*STORED DATA*.
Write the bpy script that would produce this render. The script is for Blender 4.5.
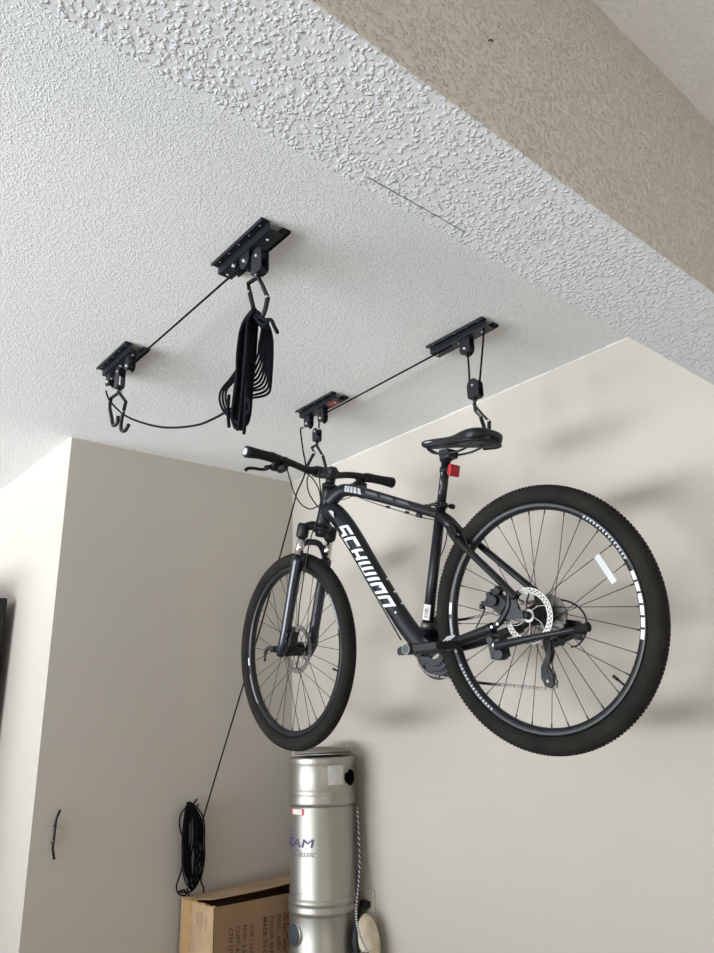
import bpy, math, random
import numpy as np
from mathutils import Vector, Matrix

PI = math.pi
random.seed(7)
for o in list(bpy.data.objects):
    bpy.data.objects.remove(o)
SC = bpy.context.scene
COL = SC.collection

# ------------------------------------------------------------------ camera
H = 1.45                                   # lens height above the garage floor
PITCH, ROLL, YAW, FPX = 0.3209, -0.0266, 0.8613, 739.67
f_ = np.array([math.cos(YAW) * math.cos(PITCH), math.sin(YAW) * math.cos(PITCH), math.sin(PITCH)])
r_ = np.array([math.sin(YAW), -math.cos(YAW), 0.0])
u_ = np.cross(r_, f_)
rr_ = math.cos(ROLL) * r_ + math.sin(ROLL) * u_
uu_ = np.cross(rr_, f_)
cam_d = bpy.data.cameras.new('camera')
cam = bpy.data.objects.new('camera', cam_d)
COL.objects.link(cam)
cam.matrix_world = Matrix(((rr_[0], uu_[0], -f_[0], 0), (rr_[1], uu_[1], -f_[1], 0),
                           (rr_[2], uu_[2], -f_[2], H), (0, 0, 0, 1)))
cam_d.sensor_fit = 'VERTICAL'
cam_d.sensor_height = 24.0
cam_d.lens = FPX * 24.0 / 953.0
cam_d.clip_start = 0.02
SC.camera = cam

# ------------------------------------------------------------------ world, daylight, exposure
w = bpy.data.worlds.new('World')
SC.world = w
w.use_nodes = True
w.node_tree.nodes['Background'].inputs[0].default_value = (0.80, 0.90, 1.0, 1)
w.node_tree.nodes['Background'].inputs[1].default_value = 0.6


def area(name, loc, direction, sx, sy, power, color):
    d = bpy.data.lights.new(name, 'AREA')
    d.shape = 'RECTANGLE'
    d.size, d.size_y = sx, sy
    d.energy = power
    d.color = color
    o = bpy.data.objects.new(name, d)
    COL.objects.link(o)
    o.location = loc
    o.rotation_euler = Vector(direction).to_track_quat('-Z', 'Y').to_euler()
    return o


# daylight entering through the open garage door: sky light, and light bounced up off the driveway
area('door_sky_light', (-5.35, 3.1, 1.2), (1, -0.02, 0.0), 6.0, 2.3, 158, (0.86, 0.93, 1.0))
area('driveway_bounce_light', (-12.0, 2.2, 0.05), (0, 0, 1), 12.0, 13.0, 14200, (0.88, 0.945, 1.0))
area('near_fill_light', (-0.9, -2.2, 0.12), (0.05, 0.25, 1.0), 3.0, 1.8, 84, (1.0, 0.92, 0.82))  # added fill lamp near the floor, brightens the near ceiling and beam side

SC.view_settings.view_transform = 'Standard'
SC.view_settings.look = 'None'
SC.view_settings.exposure = -0.09
SC.view_settings.gamma = 1.0
SC.view_settings.use_curve_mapping = False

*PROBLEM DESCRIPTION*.
Leave out the pictures and repeat the lines from the start of the material through the line with "COL = SC.collection", inclusive.

*EXERCISE SOLUTION*.
Write the bpy script that would produce this render. The script is for Blender 4.5.
import bpy, math, random
import numpy as np
from mathutils import Vector, Matrix

PI = math.pi
random.seed(7)
for o in list(bpy.data.objects):
    bpy.data.objects.remove(o)
SC = bpy.context.scene
COL = SC.collection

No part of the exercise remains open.